The 2-1 ruling by a three-judge panel of the U.S. Court of Appeals for the District of Columbia Circuit could pave the way to the Justice Department carrying out the first execution of federal death row inmates since 2003, although other issues remain to be litigated.
The two judges in the majority, Greg Katsas and Neomi Rao, were both appointed to the bench by Republican President Donald Trump. The dissenting judge, David Tatel, was appointed by Democratic President Bill Clinton.
The court concluded that U.S. District Judge Tanya Chutkan was wrong to find in her November ruling that a law called the Federal Death Penalty Act requires the federal government to follow all execution protocols in the state where the execution is set to take place. The two judges in the majority differed on what aspects of state rules the federal government have to follow.
Trump admin powered through 16-years of lawsuits over federal executions.
Most executions in the United States have been carried out by states rather than the federal government, which has been hindered by protracted litigation over the drugs used in lethal injection executions.
The inmates scheduled for execution by lethal injection all were convicted in federal courts of murdering children. They are Daniel Lee, Wesley Purkey, Alfred Bourgeois, and Dustin Honken.
“The men, whose ages range from 37 to 67, have each been convicted of heinous crimes, and together have been involved in the slayings of 13 victims. The cases fell under federal jurisdiction because of how or where they were carried out,” New York Times reports.
Daniel Lee, a white supremacist who lived in Oklahoma, was convicted in 1999 of murdering an Arkansas gun dealer, William Mueller, as well as his wife, Nancy Mueller, and her 8-year-old daughter, Sarah Powell.
Wesley Purkey, of Lansing, Kan., kidnapped a 16-year-old girl, Jennifer Long, in Kansas City, Mo., and brought her to his house, where he raped her repeatedly and, after killing her, dismembered and burned her body.
Alfred Bourgeois, a trucker from La Place, La., was sentenced to death in 2004 after he was convicted of murdering his 2-year-old daughter at Naval Air Station Corpus Christi, making it a federal crime.
Dustin Honken, of Mason City, Iowa, killed five people in 1993 with the help of his girlfriend, who was once one of only two women on federal death row.
“However, the three-judge panel of the D.C. Circuit Court of Appeals splintered on the federal government’s legal obligations to follow state execution procedures, making it virtually certain that the ruling issued Tuesday will not be the final word on the issue,” Politico reports.
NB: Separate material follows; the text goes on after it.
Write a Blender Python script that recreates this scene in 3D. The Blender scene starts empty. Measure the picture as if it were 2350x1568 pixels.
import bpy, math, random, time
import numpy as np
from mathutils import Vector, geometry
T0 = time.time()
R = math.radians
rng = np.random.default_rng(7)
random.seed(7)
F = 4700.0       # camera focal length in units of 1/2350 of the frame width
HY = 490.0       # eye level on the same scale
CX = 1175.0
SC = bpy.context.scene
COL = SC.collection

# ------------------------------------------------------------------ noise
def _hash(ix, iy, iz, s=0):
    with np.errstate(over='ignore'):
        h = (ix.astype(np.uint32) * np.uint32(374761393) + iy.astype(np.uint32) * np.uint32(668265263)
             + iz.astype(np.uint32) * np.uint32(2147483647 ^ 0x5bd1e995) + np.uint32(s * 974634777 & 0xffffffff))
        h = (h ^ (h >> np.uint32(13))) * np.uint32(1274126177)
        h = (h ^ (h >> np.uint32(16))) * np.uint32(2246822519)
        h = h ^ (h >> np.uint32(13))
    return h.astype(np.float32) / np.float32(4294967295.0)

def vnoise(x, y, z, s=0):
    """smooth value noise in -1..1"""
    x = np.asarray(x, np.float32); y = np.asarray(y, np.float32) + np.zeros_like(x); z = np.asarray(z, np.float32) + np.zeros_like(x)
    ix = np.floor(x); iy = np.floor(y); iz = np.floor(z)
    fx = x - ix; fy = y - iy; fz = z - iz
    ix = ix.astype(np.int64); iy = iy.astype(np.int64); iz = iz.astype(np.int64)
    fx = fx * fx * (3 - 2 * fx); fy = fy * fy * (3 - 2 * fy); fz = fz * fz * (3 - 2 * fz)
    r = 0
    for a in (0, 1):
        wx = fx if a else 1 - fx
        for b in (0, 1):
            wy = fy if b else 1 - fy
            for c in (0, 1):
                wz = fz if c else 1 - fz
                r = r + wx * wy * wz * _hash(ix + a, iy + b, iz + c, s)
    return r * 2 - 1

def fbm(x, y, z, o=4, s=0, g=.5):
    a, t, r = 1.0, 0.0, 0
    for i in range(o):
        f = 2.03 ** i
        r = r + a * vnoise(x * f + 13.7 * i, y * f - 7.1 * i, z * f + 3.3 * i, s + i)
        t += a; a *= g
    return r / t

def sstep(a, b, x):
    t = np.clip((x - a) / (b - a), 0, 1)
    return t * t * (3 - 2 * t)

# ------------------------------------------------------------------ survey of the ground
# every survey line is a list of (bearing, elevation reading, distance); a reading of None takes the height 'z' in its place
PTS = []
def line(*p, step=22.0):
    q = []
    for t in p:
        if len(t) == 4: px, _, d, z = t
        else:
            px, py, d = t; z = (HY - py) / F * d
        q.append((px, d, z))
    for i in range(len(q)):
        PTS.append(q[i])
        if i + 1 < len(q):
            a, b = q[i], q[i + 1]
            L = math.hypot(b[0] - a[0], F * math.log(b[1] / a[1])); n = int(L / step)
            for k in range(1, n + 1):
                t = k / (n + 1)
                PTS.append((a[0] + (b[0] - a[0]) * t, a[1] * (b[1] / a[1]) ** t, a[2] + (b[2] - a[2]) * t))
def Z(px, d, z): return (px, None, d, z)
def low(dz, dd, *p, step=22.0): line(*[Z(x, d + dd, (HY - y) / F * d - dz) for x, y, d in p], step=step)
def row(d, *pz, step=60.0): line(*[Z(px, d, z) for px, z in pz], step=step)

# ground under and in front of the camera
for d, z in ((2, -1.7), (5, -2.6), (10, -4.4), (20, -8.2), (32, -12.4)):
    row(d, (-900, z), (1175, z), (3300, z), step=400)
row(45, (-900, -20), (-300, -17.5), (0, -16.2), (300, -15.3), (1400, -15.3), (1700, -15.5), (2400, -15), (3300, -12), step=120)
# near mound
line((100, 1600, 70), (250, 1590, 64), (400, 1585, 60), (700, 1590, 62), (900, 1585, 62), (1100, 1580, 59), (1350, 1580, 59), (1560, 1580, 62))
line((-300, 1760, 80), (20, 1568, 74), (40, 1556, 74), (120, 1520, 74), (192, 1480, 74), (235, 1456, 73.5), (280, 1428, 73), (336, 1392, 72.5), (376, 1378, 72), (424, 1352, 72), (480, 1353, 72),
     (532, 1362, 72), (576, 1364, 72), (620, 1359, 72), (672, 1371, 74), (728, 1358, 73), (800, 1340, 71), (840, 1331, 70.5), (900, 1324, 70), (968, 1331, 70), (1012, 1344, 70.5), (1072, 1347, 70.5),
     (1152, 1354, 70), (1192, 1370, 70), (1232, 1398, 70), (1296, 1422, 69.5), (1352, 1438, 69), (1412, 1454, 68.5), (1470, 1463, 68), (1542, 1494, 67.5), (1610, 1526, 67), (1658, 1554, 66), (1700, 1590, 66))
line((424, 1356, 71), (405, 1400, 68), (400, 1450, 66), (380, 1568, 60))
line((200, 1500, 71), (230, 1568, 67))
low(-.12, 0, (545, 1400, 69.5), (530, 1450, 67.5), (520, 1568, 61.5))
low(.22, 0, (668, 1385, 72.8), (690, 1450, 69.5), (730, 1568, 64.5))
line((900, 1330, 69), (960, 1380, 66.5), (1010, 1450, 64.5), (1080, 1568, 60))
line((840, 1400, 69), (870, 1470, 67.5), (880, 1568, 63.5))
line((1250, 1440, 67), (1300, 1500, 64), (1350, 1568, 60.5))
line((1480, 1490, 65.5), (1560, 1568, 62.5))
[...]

“The claims before us are designed neither to prevent unnecessary suffering nor to ensure that needles are properly inserted into veins—a task that nurses routinely perform without difficulty,” Judge Greg Katsas, an appointee of President Donald Trump wrote.
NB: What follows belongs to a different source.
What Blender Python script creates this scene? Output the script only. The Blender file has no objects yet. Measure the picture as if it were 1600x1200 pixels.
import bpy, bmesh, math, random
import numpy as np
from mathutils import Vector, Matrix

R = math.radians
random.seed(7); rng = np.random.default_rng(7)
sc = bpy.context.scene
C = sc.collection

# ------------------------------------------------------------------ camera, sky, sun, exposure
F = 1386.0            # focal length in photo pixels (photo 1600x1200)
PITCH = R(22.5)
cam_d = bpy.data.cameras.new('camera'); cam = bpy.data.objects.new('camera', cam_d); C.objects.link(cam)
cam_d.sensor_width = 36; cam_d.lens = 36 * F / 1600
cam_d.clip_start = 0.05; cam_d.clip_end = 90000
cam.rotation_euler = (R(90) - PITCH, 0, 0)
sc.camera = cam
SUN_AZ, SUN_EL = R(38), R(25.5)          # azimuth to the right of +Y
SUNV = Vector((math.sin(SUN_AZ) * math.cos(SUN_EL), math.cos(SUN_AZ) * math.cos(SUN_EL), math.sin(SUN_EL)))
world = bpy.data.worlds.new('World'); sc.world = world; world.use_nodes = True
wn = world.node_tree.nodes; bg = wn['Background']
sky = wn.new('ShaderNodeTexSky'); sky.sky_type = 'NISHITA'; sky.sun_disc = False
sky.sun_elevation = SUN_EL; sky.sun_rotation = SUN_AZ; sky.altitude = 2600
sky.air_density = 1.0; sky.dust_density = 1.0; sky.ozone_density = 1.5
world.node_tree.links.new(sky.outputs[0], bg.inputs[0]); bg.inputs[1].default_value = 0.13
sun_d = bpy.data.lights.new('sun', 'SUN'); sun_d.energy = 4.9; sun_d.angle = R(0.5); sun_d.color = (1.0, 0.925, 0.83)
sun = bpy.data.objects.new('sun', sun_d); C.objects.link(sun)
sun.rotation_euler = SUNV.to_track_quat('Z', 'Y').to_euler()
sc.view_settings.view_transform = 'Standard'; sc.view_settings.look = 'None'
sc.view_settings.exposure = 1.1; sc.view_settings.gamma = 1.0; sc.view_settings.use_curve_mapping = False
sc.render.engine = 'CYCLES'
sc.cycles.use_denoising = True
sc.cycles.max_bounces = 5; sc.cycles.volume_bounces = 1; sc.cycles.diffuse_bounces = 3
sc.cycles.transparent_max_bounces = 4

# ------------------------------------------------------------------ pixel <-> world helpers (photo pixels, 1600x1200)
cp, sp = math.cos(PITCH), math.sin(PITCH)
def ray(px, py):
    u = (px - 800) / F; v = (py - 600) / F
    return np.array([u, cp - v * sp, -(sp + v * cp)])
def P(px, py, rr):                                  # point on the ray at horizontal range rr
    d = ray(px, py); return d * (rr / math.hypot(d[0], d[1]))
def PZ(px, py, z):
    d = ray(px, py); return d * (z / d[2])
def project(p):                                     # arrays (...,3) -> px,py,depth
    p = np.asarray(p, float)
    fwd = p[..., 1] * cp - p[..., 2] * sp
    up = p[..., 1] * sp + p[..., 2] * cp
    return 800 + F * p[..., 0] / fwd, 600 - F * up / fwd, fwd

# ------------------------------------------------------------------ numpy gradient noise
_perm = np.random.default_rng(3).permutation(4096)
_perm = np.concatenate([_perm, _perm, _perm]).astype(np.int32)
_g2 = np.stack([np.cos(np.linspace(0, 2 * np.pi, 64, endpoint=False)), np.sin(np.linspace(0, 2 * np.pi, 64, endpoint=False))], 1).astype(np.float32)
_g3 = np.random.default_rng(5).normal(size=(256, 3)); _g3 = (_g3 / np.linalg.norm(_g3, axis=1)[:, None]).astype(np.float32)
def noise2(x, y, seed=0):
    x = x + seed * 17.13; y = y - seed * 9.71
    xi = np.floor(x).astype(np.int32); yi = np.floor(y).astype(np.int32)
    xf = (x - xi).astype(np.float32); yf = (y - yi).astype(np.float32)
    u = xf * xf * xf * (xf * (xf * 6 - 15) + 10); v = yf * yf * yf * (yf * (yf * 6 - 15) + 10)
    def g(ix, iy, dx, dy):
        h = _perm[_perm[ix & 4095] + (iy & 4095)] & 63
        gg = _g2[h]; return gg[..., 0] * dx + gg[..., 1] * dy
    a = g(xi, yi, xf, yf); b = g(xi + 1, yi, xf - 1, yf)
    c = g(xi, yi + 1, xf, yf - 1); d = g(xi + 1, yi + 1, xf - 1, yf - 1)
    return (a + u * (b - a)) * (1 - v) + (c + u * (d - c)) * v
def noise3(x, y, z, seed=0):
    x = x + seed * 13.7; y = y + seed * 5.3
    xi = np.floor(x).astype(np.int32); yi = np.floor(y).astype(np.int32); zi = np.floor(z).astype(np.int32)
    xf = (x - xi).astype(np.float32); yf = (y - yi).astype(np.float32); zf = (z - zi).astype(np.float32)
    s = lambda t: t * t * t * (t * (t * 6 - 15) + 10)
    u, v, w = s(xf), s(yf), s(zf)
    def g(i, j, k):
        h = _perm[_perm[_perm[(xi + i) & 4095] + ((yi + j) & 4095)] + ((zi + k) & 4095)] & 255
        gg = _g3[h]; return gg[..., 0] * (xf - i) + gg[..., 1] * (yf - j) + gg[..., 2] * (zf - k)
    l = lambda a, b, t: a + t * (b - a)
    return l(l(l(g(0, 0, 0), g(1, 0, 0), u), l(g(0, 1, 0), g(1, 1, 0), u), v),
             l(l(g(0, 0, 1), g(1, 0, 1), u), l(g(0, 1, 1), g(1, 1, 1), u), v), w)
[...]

“Instead, they are designed to delay lawful executions indefinitely. We should not assist in that undertaking,” he adds.
The federal law in question, mandating that officials use the “manner” of execution authorized in a state where a death-row inmate was convicted, leaves the issue to the discretion of the feds if that state does not allow the death penalty.
Today, 54 percent of Americans favor the death penalty for people convicted of murder, while 39 percent are opposed, according to a Pew Research Center survey conducted in 2018.
About three-quarters of Republicans (77 percent) currently favor the death penalty, compared with 52 percent of independents and 35 percent of Democrats.
The big change comes from independents whose support has increased in the last few years. The share of independents favoring the death penalty has increased 8 percentage points (from 44 percent to 52 percent).
The law has spoken on these heinous murderers. They all have escaped execution based on a loophole in the federal law. It’s time they meet their maker and not cost taxpayers any more money in keeping them alive. May God have mercy on their souls, and may they truly repent of all the immense suffering they have caused here on earth.